## Start Recorded data

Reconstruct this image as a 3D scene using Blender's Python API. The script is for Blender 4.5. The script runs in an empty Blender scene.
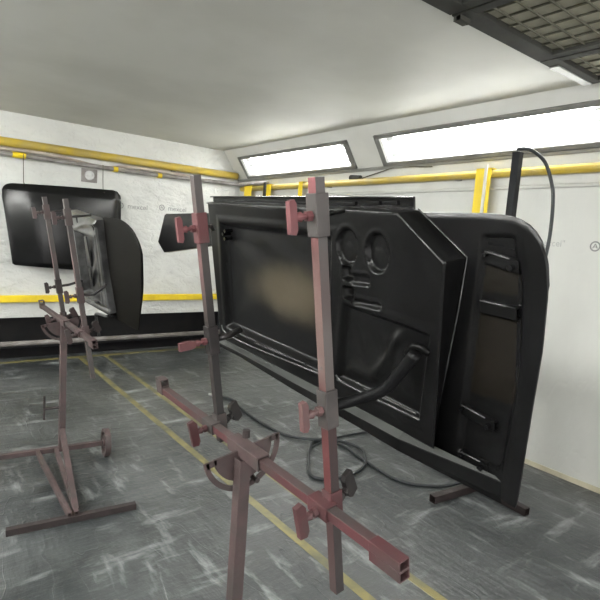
import bpy, bmesh, math, random
from mathutils import Vector, Matrix
random.seed(4)
SC = bpy.context.scene
COL = SC.collection

# ---------------------------------------------------------------- camera, world, exposure
cam_d = bpy.data.cameras.new('camera')
cam = bpy.data.objects.new('camera', cam_d)
COL.objects.link(cam)
cam_d.sensor_fit = 'HORIZONTAL'
cam_d.sensor_width = 36.0
cam_d.lens = 513.0 / 600.0 * 36.0
cam_d.clip_start = 0.05
_r = Vector((0.793, -0.604, 0.072)); _r.normalize()          # camera right
_f = Vector((0.608, 0.785, -0.118)); _f.normalize()          # camera forward
_f = (_f - _r * _f.dot(_r)).normalized()
_u = _r.cross(_f)                                            # camera up
cam.matrix_world = Matrix(((_r.x, _u.x, -_f.x, 0.0), (_r.y, _u.y, -_f.y, 0.0), (_r.z, _u.z, -_f.z, 1.5), (0, 0, 0, 1)))
SC.camera = cam

world = bpy.data.worlds.new('world')
SC.world = world
world.use_nodes = True
world.node_tree.nodes['Background'].inputs[0].default_value = (0.8, 0.82, 0.85, 1)
world.node_tree.nodes['Background'].inputs[1].default_value = 0.02
TUBE_RIGHT = 20.0       # strength of the fluorescent tubes on the right hand wall
TUBE_LEFT = 105.0         # strength of the tubes in the added fixtures on the opposite wall, raised for fill
FILL_LIGHT = 70.0         # fill light added behind the camera to flatten the lighting
_l = bpy.data.lights.new('added_fill_light', 'AREA'); _l.shape = 'RECTANGLE'; _l.size = 3.4; _l.size_y = 2.2
_l.energy = FILL_LIGHT; _l.color = (1.0, 0.985, 0.96)
_lo = bpy.data.objects.new('added_fill_light', _l); COL.objects.link(_lo)
_lo.location = (1.0, -2.33, 1.12); _lo.rotation_euler = (math.pi / 2, 0, 0)     # faces +Y into the booth
SC.view_settings.view_transform = 'Standard'
SC.view_settings.look = 'None'
SC.view_settings.exposure = 0.38
SC.view_settings.gamma = 1.0
SC.view_settings.use_curve_mapping = False

# ---------------------------------------------------------------- materials
def new_mat(name):
    m = bpy.data.materials.new(name)
    m.use_nodes = True
    nt = m.node_tree
    return m, nt, nt.nodes, nt.links, nt.nodes['Principled BSDF']

def noise_mix(nt, a, b, scale, lo, hi, detail=4, vec=None, rough=0.55):
    """colour output that goes from a to b with a noise"""
    N, L = nt.nodes, nt.links
    n = N.new('ShaderNodeTexNoise'); n.inputs['Scale'].default_value = scale; n.inputs['Detail'].default_value = detail
    n.inputs['Roughness'].default_value = rough
    if vec: L.new(vec, n.inputs['Vector'])
    r = N.new('ShaderNodeMapRange'); r.inputs[1].default_value = lo; r.inputs[2].default_value = hi
    L.new(n.outputs['Fac'], r.inputs[0])
    mx = N.new('ShaderNodeMix'); mx.data_type = 'RGBA'
    L.new(r.outputs[0], mx.inputs[0])
    for s, v in ((6, a), (7, b)):
        if hasattr(v, 'is_output'): L.new(v, mx.inputs[s])
        else: mx.inputs[s].default_value = (*v, 1)
    return mx.outputs[2]

def mapped(nt, scale=(1, 1, 1), rot=(0, 0, 0)):
    tc = nt.nodes.new('ShaderNodeTexCoord')
    mp = nt.nodes.new('ShaderNodeMapping'); mp.inputs['Scale'].default_value = scale; mp.inputs['Rotation'].default_value = rot
    nt.links.new(tc.outputs['Object'], mp.inputs['Vector'])
    return mp.outputs[0]

def bump(nt, height, strength, dist, prev=None):
    b = nt.nodes.new('ShaderNodeBump'); b.inputs['Strength'].default_value = strength; b.inputs['Distance'].default_value = dist
    nt.links.new(height, b.inputs['Height'])
    if prev: nt.links.new(prev, b.inputs['Normal'])
    return b.outputs[0]

def mottled(name, a, b, scale=12, rough=0.5, metallic=0.0, lo=0.4, hi=0.62, bs=0.0, coat=0.0, c=None, spec=0.4):
    m, nt, N, L, P = new_mat(name)
    v = mapped(nt)
    col = noise_mix(nt, a, b, scale, lo, hi, vec=v)
    if c: col = noise_mix(nt, col, c, scale * 0.45, 0.5, 0.66, vec=v)
    L.new(col, P.inputs['Base Color'])
    P.inputs['Roughness'].default_value = rough; P.inputs['Metallic'].default_value = metallic
    P.inputs['Coat Weight'].default_value = coat; P.inputs['Specular IOR Level'].default_value = spec
    if bs:
        n = N.new('ShaderNodeTexNoise'); n.inputs['Scale'].default_value = scale * 6; n.inputs['Detail'].default_value = 3
        L.new(v, n.inputs['Vector'])
        L.new(bump(nt, n.outputs['Fac'], bs, 0.002), P.inputs['Normal'])
    return m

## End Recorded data

• [What to produce]: Skipping the pictures, transcribe each line above exactly as it appears.

• [Task output]:
Reconstruct this image as a 3D scene using Blender's Python API. The script is for Blender 4.5. The script runs in an empty Blender scene.
import bpy, bmesh, math, random
from mathutils import Vector, Matrix
random.seed(4)
SC = bpy.context.scene
COL = SC.collection

# ---------------------------------------------------------------- camera, world, exposure
cam_d = bpy.data.cameras.new('camera')
cam = bpy.data.objects.new('camera', cam_d)
COL.objects.link(cam)
cam_d.sensor_fit = 'HORIZONTAL'
cam_d.sensor_width = 36.0
cam_d.lens = 513.0 / 600.0 * 36.0
cam_d.clip_start = 0.05
_r = Vector((0.793, -0.604, 0.072)); _r.normalize()          # camera right
_f = Vector((0.608, 0.785, -0.118)); _f.normalize()          # camera forward
_f = (_f - _r * _f.dot(_r)).normalized()
_u = _r.cross(_f)                                            # camera up
cam.matrix_world = Matrix(((_r.x, _u.x, -_f.x, 0.0), (_r.y, _u.y, -_f.y, 0.0), (_r.z, _u.z, -_f.z, 1.5), (0, 0, 0, 1)))
SC.camera = cam

world = bpy.data.worlds.new('world')
SC.world = world
world.use_nodes = True
world.node_tree.nodes['Background'].inputs[0].default_value = (0.8, 0.82, 0.85, 1)
world.node_tree.nodes['Background'].inputs[1].default_value = 0.02
TUBE_RIGHT = 20.0       # strength of the fluorescent tubes on the right hand wall
TUBE_LEFT = 105.0         # strength of the tubes in the added fixtures on the opposite wall, raised for fill
FILL_LIGHT = 70.0         # fill light added behind the camera to flatten the lighting
_l = bpy.data.lights.new('added_fill_light', 'AREA'); _l.shape = 'RECTANGLE'; _l.size = 3.4; _l.size_y = 2.2
_l.energy = FILL_LIGHT; _l.color = (1.0, 0.985, 0.96)
_lo = bpy.data.objects.new('added_fill_light', _l); COL.objects.link(_lo)
_lo.location = (1.0, -2.33, 1.12); _lo.rotation_euler = (math.pi / 2, 0, 0)     # faces +Y into the booth
SC.view_settings.view_transform = 'Standard'
SC.view_settings.look = 'None'
SC.view_settings.exposure = 0.38
SC.view_settings.gamma = 1.0
SC.view_settings.use_curve_mapping = False

# ---------------------------------------------------------------- materials
def new_mat(name):
    m = bpy.data.materials.new(name)
    m.use_nodes = True
    nt = m.node_tree
    return m, nt, nt.nodes, nt.links, nt.nodes['Principled BSDF']

def noise_mix(nt, a, b, scale, lo, hi, detail=4, vec=None, rough=0.55):
    """colour output that goes from a to b with a noise"""
    N, L = nt.nodes, nt.links
    n = N.new('ShaderNodeTexNoise'); n.inputs['Scale'].default_value = scale; n.inputs['Detail'].default_value = detail
    n.inputs['Roughness'].default_value = rough
    if vec: L.new(vec, n.inputs['Vector'])
    r = N.new('ShaderNodeMapRange'); r.inputs[1].default_value = lo; r.inputs[2].default_value = hi
    L.new(n.outputs['Fac'], r.inputs[0])
    mx = N.new('ShaderNodeMix'); mx.data_type = 'RGBA'
    L.new(r.outputs[0], mx.inputs[0])
    for s, v in ((6, a), (7, b)):
        if hasattr(v, 'is_output'): L.new(v, mx.inputs[s])
        else: mx.inputs[s].default_value = (*v, 1)
    return mx.outputs[2]

def mapped(nt, scale=(1, 1, 1), rot=(0, 0, 0)):
    tc = nt.nodes.new('ShaderNodeTexCoord')
    mp = nt.nodes.new('ShaderNodeMapping'); mp.inputs['Scale'].default_value = scale; mp.inputs['Rotation'].default_value = rot
    nt.links.new(tc.outputs['Object'], mp.inputs['Vector'])
    return mp.outputs[0]

def bump(nt, height, strength, dist, prev=None):
    b = nt.nodes.new('ShaderNodeBump'); b.inputs['Strength'].default_value = strength; b.inputs['Distance'].default_value = dist
    nt.links.new(height, b.inputs['Height'])
    if prev: nt.links.new(prev, b.inputs['Normal'])
    return b.outputs[0]

def mottled(name, a, b, scale=12, rough=0.5, metallic=0.0, lo=0.4, hi=0.62, bs=0.0, coat=0.0, c=None, spec=0.4):
    m, nt, N, L, P = new_mat(name)
    v = mapped(nt)
    col = noise_mix(nt, a, b, scale, lo, hi, vec=v)
    if c: col = noise_mix(nt, col, c, scale * 0.45, 0.5, 0.66, vec=v)
    L.new(col, P.inputs['Base Color'])
    P.inputs['Roughness'].default_value = rough; P.inputs['Metallic'].default_value = metallic
    P.inputs['Coat Weight'].default_value = coat; P.inputs['Specular IOR Level'].default_value = spec
    if bs:
        n = N.new('ShaderNodeTexNoise'); n.inputs['Scale'].default_value = scale * 6; n.inputs['Detail'].default_value = 3
        L.new(v, n.inputs['Vector'])
        L.new(bump(nt, n.outputs['Fac'], bs, 0.002), P.inputs['Normal'])
    return m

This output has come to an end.